— Task requirements —
Using the records below, locate all lines containing "scene" and return them.

— Data lines —
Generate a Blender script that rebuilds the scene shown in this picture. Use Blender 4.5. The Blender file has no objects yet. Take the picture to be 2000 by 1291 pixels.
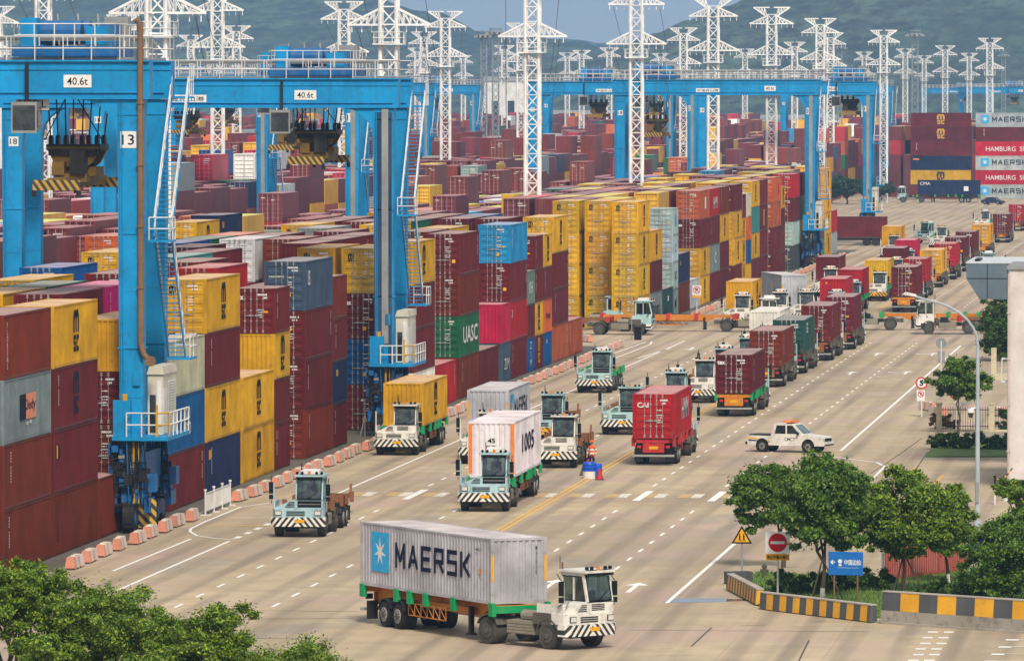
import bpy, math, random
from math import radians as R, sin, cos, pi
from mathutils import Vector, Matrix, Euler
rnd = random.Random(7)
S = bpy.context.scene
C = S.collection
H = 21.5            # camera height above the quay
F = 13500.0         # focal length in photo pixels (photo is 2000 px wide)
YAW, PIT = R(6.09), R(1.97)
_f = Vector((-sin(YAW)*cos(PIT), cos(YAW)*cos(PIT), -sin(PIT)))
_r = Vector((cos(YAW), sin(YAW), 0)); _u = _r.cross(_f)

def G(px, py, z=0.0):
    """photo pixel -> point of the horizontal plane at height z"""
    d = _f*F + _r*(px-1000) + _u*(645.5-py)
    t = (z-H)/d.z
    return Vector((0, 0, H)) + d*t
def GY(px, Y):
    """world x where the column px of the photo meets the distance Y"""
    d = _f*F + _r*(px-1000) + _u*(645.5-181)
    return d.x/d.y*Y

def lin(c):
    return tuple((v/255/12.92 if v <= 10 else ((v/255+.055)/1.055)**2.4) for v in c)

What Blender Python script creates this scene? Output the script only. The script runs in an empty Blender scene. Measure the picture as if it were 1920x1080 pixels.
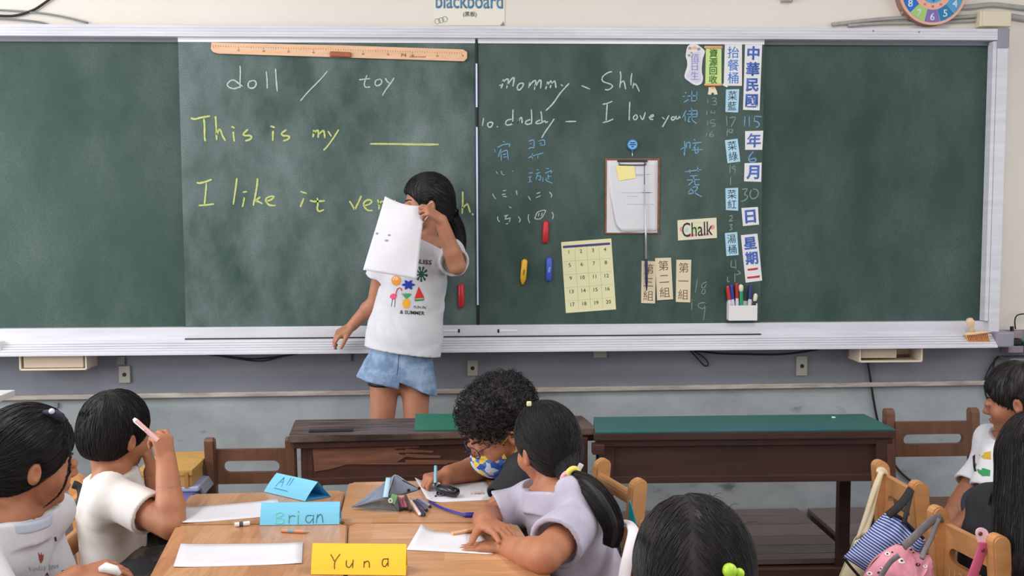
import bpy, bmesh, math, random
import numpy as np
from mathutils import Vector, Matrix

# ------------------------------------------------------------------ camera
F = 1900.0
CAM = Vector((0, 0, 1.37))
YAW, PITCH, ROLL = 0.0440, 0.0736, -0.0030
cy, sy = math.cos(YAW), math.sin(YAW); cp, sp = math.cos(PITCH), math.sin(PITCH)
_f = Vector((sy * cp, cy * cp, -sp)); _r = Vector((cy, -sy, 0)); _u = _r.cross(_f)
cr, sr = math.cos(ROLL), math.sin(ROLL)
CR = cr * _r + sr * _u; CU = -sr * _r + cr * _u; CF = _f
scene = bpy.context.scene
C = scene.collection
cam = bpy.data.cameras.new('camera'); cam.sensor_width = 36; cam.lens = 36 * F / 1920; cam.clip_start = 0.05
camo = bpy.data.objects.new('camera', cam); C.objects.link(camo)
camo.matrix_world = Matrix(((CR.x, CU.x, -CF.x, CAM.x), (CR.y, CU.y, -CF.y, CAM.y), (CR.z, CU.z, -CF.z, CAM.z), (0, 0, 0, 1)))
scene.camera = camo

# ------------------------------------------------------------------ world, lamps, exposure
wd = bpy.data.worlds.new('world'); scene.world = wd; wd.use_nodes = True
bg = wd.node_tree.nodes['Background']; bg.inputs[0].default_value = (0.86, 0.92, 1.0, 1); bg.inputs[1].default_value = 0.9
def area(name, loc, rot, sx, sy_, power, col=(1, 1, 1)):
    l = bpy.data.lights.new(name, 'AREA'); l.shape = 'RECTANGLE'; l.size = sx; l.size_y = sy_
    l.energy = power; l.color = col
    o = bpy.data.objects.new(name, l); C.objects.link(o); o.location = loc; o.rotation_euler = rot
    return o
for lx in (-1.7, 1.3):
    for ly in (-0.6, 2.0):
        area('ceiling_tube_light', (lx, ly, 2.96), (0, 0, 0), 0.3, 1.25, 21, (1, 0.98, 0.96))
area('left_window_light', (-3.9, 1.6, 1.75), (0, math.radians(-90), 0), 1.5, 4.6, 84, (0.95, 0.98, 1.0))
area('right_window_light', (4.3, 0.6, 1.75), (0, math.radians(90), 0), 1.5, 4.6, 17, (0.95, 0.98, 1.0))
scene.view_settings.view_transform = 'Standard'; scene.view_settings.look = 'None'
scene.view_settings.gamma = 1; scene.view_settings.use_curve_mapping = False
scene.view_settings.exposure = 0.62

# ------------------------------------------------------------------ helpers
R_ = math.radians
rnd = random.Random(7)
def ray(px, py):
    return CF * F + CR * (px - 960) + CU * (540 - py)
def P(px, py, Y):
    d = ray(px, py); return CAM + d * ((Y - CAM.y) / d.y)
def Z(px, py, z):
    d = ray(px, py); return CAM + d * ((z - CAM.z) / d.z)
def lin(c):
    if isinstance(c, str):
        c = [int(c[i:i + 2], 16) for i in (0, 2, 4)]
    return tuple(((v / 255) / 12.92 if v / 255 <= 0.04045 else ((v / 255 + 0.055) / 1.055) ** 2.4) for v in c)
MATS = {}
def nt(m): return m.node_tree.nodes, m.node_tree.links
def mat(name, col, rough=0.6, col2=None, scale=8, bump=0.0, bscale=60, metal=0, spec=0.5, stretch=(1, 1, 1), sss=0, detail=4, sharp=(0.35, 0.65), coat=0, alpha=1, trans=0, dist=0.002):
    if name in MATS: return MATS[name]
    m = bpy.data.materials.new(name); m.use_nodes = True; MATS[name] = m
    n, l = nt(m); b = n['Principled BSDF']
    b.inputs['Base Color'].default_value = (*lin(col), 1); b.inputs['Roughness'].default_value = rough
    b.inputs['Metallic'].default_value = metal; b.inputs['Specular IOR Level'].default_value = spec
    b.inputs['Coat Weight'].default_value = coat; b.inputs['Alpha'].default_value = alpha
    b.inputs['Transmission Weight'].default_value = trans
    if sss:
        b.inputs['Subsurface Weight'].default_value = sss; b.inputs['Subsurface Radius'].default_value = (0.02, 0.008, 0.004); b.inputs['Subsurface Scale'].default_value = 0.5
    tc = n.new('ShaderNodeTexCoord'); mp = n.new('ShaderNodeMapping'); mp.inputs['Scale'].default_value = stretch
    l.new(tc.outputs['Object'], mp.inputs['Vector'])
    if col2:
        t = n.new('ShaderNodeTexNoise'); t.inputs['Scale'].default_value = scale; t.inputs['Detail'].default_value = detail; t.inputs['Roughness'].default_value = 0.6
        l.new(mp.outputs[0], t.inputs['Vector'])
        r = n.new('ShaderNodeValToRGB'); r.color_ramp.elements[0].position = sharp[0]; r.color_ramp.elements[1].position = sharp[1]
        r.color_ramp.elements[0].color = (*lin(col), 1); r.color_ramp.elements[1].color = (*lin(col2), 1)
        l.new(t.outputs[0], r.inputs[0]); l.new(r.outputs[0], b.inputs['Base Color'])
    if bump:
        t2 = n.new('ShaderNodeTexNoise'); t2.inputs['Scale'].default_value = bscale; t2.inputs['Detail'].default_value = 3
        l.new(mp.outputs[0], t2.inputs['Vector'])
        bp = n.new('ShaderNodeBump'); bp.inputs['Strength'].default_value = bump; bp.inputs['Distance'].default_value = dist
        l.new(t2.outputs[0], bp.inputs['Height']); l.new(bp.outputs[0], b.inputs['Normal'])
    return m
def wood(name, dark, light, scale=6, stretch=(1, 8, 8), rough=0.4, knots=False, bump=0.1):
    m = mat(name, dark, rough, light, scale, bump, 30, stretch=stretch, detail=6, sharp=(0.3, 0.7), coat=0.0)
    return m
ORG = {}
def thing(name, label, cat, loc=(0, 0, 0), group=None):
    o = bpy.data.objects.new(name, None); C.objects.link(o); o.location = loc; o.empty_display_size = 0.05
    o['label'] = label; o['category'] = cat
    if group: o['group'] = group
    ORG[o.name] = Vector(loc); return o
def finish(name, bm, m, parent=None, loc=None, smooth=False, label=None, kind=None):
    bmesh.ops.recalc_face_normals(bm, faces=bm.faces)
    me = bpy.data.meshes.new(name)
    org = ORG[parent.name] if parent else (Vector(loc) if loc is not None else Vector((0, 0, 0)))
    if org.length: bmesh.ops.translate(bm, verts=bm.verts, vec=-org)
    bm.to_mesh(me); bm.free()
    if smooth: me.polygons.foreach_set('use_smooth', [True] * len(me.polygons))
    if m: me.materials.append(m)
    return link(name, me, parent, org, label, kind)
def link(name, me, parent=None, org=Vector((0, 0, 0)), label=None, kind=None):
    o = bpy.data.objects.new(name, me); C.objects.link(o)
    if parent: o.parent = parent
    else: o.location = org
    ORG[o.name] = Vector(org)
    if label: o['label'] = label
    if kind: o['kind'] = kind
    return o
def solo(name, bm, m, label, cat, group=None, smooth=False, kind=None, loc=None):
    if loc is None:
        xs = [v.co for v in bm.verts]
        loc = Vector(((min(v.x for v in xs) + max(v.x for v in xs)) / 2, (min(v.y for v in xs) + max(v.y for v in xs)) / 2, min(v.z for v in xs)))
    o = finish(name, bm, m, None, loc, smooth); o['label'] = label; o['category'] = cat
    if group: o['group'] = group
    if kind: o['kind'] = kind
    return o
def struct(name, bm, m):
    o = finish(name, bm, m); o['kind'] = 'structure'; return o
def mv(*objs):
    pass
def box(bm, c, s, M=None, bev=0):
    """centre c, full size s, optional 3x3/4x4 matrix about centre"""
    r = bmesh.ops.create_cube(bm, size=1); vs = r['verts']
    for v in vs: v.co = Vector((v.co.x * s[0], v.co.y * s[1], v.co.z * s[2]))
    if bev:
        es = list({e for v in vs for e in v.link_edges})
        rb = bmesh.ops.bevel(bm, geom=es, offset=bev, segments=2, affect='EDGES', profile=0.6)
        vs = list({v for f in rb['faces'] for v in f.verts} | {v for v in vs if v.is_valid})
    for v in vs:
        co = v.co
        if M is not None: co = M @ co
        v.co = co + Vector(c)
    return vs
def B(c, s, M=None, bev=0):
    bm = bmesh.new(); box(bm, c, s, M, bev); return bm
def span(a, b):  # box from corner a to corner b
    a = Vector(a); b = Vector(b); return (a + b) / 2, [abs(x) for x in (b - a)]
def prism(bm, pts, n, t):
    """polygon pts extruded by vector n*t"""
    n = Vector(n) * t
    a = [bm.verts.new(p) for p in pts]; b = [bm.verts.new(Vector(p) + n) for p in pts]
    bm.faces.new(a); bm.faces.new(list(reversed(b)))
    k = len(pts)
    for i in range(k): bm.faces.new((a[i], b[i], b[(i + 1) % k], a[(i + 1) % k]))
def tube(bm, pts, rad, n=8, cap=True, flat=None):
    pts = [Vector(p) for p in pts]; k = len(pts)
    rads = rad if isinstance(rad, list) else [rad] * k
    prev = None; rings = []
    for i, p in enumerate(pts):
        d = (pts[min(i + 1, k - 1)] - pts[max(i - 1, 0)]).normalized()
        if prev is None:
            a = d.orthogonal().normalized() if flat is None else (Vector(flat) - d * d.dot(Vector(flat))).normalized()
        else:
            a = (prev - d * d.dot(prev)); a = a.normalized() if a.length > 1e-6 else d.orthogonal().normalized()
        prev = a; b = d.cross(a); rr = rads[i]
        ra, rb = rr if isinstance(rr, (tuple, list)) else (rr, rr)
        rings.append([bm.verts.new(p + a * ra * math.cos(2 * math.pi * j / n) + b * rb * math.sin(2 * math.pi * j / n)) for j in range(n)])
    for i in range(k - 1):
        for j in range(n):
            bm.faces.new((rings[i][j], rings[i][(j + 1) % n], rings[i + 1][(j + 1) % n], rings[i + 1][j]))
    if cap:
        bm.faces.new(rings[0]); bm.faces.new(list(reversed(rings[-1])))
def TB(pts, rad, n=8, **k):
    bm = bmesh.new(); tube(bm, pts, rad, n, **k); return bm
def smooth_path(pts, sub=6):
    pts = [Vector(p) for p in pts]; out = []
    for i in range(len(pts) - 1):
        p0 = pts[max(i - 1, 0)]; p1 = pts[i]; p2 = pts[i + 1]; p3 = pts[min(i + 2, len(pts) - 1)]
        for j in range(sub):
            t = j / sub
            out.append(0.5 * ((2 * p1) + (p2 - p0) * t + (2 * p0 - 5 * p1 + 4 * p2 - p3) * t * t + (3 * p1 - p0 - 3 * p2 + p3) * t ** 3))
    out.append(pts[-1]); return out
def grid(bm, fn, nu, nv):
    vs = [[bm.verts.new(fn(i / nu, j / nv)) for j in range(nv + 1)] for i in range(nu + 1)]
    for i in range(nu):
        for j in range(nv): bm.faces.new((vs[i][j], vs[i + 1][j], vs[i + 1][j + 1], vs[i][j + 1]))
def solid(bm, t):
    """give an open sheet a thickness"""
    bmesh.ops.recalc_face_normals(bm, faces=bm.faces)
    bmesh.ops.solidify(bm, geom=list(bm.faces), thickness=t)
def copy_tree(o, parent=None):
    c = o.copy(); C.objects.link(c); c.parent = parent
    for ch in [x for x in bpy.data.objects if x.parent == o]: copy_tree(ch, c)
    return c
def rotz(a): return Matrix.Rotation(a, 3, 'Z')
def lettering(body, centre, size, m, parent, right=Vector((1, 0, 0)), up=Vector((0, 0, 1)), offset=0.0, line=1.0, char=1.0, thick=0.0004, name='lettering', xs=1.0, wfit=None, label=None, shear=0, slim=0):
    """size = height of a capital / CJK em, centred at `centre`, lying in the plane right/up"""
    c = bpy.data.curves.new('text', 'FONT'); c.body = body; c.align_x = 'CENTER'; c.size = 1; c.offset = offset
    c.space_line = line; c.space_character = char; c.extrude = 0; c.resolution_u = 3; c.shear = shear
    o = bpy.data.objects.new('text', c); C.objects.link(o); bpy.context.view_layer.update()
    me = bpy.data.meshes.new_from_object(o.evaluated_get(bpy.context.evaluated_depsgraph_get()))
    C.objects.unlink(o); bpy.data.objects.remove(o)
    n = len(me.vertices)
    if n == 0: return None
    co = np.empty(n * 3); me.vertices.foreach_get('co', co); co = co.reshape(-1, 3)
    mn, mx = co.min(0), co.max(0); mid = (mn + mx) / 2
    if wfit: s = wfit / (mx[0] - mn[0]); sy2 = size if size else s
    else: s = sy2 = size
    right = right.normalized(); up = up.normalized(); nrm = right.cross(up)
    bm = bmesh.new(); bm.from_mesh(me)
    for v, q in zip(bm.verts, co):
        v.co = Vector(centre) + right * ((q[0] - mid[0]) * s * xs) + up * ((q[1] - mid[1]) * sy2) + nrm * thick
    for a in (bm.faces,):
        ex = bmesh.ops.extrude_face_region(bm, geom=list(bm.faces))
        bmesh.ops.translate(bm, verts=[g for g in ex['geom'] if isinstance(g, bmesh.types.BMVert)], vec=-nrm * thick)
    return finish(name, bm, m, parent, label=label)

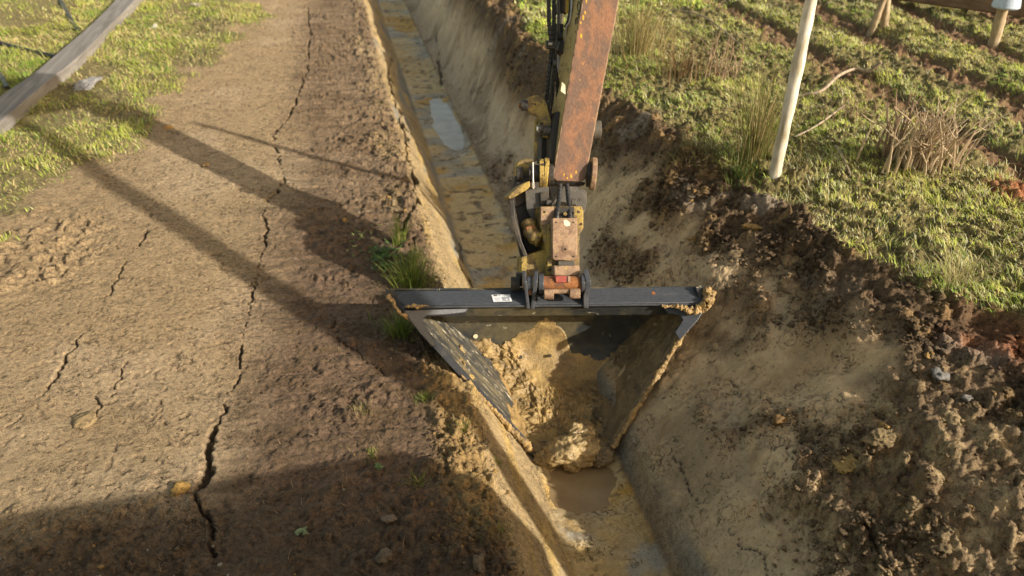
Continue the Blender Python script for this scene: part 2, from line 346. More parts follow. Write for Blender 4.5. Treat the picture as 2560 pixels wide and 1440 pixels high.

— Answer for this exercise —
Generate a Blender script that rebuilds the scene shown in this picture. Use Blender 4.5. The Blender file has no objects yet. Take the picture to be 2000 by 1291 pixels.
S = bpy.context.scene
What Blender Python script creates this scene? Output the script only. The script runs in an empty Blender scene. Measure the picture as if it were 1920x1080 pixels.
scene = bpy.context.scene
C = scene.collection
scene.camera = camo
wd = bpy.data.worlds.new('world'); scene.world = wd; wd.use_nodes = True
scene.view_settings.view_transform = 'Standard'; scene.view_settings.look = 'None'
scene.view_settings.gamma = 1; scene.view_settings.use_curve_mapping = False
scene.view_settings.exposure = 0.62
Continue the Blender Python script for this scene: part 2, from line 346. More parts follow. Write for Blender 4.5. Treat the picture as 2560 pixels wide and 1440 pixels high.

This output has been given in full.